The report states that, on average, a person in B.C. is bitten by a police dog every other day.

Between 2010 and 2012, there were 490 people bitten and injured by police dogs, Pivot says. Many of the dog bites led to serious and permanent injury, according to the report.

“Unlike other police impact weapons such as fists and batons, police dogs are unique in their tendency to inflict devastating and permanent damage,” said Pivot lawyer Douglas King, author of the report.

“We should not be viewing them as friendly ambassadors of policing, but as potentially deadly weapons.”

Vancouver’s “bite rate” was the highest, with 14.75 per 100,000 people, and Abbotsford’s was second with a rate of 12.73.

King said these numbers were “disproportionately higher” than the eight other areas listed on the report. Third on the list was the “north” area with a rate of 5.38.

Abbotsford Police Const. Ian MacDonald said one reason Abbotsford might have higher numbers than other areas is because of its high deployment of police dogs in the farmland near the U.S. border.
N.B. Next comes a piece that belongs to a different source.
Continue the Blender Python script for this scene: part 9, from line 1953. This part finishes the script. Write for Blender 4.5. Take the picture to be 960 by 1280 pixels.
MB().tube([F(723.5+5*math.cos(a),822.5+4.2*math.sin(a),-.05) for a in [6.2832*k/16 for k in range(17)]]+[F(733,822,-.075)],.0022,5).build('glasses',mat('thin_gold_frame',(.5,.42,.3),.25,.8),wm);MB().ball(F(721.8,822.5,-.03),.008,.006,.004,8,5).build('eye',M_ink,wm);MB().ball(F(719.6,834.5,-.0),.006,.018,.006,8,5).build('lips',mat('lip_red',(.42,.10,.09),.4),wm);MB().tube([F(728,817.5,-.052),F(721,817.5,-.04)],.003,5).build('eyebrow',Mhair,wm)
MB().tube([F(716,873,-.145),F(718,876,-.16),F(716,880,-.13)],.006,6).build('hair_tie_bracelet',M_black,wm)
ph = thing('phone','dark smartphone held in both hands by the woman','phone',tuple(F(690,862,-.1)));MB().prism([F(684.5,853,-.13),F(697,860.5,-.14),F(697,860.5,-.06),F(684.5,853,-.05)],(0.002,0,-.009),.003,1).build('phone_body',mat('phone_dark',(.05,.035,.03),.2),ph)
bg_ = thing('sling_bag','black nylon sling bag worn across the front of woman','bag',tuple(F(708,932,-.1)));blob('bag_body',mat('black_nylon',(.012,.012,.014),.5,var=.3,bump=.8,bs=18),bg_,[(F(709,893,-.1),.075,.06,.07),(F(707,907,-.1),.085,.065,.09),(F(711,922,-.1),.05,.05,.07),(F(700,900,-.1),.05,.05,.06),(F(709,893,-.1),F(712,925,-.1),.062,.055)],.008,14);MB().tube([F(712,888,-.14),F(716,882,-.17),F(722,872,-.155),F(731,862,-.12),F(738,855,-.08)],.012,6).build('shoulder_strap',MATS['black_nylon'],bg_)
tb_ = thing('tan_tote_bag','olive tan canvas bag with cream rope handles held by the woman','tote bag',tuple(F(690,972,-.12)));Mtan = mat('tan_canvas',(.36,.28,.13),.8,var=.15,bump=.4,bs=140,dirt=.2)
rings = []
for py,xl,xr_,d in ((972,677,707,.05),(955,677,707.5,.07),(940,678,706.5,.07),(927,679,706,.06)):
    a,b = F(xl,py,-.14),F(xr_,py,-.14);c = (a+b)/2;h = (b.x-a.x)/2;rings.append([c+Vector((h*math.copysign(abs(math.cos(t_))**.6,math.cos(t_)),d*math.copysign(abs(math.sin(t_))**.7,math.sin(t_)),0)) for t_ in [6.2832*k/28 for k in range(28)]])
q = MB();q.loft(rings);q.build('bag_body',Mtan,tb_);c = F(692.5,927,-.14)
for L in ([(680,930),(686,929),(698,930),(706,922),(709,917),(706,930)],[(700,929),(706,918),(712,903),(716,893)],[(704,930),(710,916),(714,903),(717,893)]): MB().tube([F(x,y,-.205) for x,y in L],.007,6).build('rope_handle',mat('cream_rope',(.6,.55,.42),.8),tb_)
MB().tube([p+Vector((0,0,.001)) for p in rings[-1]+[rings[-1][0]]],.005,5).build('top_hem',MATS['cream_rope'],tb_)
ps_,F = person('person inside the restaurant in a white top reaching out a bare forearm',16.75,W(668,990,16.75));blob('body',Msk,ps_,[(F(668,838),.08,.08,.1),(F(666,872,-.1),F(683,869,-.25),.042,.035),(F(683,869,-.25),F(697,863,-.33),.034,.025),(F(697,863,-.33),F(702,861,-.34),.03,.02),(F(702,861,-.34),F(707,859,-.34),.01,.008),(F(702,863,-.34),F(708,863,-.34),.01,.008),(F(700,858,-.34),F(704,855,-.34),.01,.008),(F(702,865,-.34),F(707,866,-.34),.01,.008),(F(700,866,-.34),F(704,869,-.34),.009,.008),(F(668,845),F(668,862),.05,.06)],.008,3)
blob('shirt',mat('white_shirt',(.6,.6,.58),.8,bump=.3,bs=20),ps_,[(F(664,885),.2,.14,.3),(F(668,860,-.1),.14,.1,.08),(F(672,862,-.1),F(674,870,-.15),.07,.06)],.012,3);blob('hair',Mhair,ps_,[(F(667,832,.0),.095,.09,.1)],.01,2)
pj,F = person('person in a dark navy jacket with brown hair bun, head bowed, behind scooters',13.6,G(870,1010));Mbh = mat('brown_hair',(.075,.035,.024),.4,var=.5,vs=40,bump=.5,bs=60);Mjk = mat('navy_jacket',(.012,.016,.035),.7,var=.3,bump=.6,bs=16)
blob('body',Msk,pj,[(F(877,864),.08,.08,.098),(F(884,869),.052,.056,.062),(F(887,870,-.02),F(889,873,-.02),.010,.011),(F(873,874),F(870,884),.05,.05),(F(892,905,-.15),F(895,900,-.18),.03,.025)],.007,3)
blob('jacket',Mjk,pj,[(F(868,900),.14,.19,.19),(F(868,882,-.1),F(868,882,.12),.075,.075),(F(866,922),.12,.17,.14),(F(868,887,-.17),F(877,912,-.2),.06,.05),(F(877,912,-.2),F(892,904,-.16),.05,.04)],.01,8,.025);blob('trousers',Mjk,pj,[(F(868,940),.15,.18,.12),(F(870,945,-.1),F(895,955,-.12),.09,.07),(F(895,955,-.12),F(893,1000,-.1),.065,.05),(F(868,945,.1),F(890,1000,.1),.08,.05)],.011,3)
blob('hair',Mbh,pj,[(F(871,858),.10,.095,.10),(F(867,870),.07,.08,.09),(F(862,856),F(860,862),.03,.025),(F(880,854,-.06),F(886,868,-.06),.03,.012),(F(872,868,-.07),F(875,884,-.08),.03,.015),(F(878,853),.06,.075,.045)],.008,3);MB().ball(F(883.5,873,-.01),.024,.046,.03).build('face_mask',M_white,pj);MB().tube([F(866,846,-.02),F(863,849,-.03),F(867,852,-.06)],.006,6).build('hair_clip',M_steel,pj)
Border jumpers crossing into Canada often end up hiding on farmland, such as large berry fields, making them difficult to track down without the use of a police dog, MacDonald said.

“It’s not like in the downtown core where you can park (police) cars on every corner, waiting to spot the person.”

A higher deployment of police dogs in Abbotsford means a greater likelihood that the bite rate will be higher, he said.

MacDonald relayed the story of a father and son from Central America who jumped the border and were tracked to a berry field. The father gave himself up right away, but a dog was deployed to find the son, who ended up with a minor dog bite, MacDonald said.

“One of the things the dad said was, ‘That’s why I don’t hide.’ “

The Abbotsford Police Department (APD) is part of the RCMP’s Lower Mainland Integrated Police Dog Services, which is composed of 39 handler/dog teams from the RCMP and four from the APD.

Any of the teams can be deployed to any participating community at any time. When they are not on a call, they patrol the communities in which they are based and provide backup to general duty officers.

All are trained through the same program.

The Pivot report proposes a series of recommendations that include restrictions on how the dogs can be deployed and changes to the way dogs are trained.

The ministry of the attorney general has set up the Police Dog Working Group, which is in the process of finalizing provincial standards on the deployment of police dogs.

“Police dogs are an important, effective policing tool – but like any tool, they must be used consistently and effectively,”  Attorney General and Minister of Justice Suzanne Anton told Black Press.